En ce sens, je rejoins sans scrupule la prudence de Camille Labaki, psychologue et psychothérapeute systémicienne, formatrice au CEFORES qui intervenait aussi à Louvain-la-Neuve. Elle se refusait à définir, une fois pour toute et de façon universelle, « le couple », alors qu’elle en reçoit à longueur d’année dans son cabinet de consultation. Qui peut en effet enfermer dans des mots un concept relationnel si riche, quand on sait que sa déclinaison est à chaque fois différente, d’un individu à l’autre, d’une réponse à l’autre… et aujourd’hui, d’un monde à l’autre ? Notamment quand les vecteurs de la communication se renouvellent tellement du fait de l’évolution qui les sous-tend.

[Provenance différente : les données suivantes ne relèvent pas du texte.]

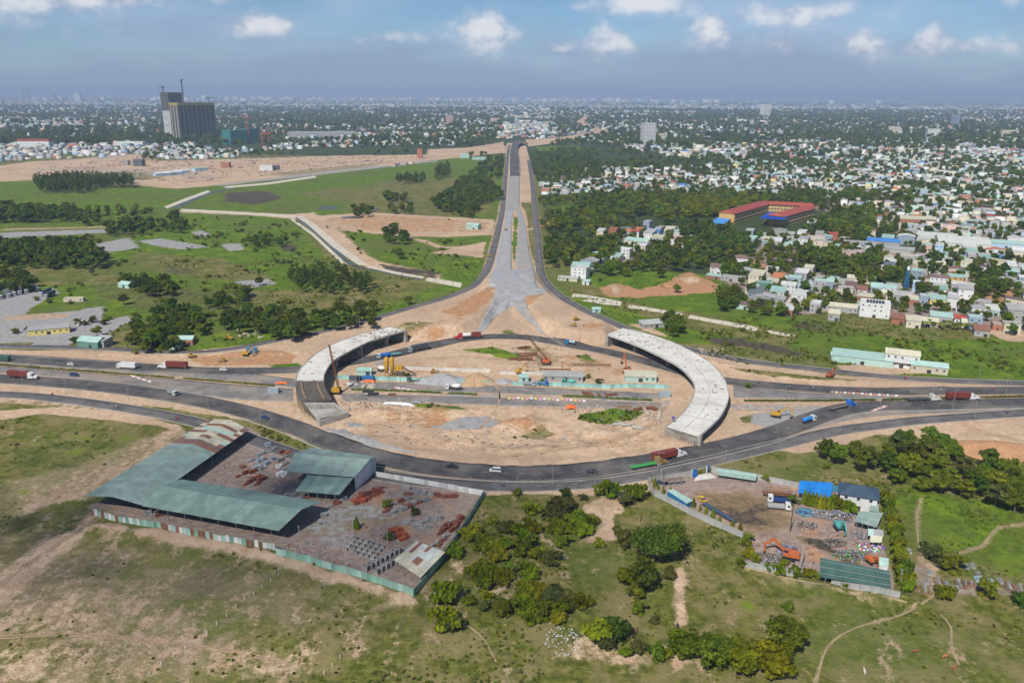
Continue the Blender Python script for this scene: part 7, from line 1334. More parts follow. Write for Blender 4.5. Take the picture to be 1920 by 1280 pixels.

Bien malin qui pourra dire ce que sera un couple, des amants, des amis, des collègues, une famille… dans dix ans… et au siècle prochain.
(1) Celle à laquelle on pense prioritairement s’est développé sur Minitel français.
(2) « Amours vituelles – Sexualité et internet », 40e colloque de l’IEFS, 8 et 9 mai 2009, à Louvain-la-Neuve.
(3) Adresse de l’IEFS pour commander ?
(4) Spam : courrier électronique non demandé, intrusif donc. Ce que les canadiens ont joliment baptisé : pourriel (courrier électronique pourri).
(5) Certaines débouchant même, et c’est de plus en plus fréquent, sur des engagements au mariage ou, à tout le moins, à des projets de vie commune.
(6) Voir bibliographie à la fin du volume.
(7) Psychosociologue et anthropologue travaillant au CNRS – Université de Strasbourg.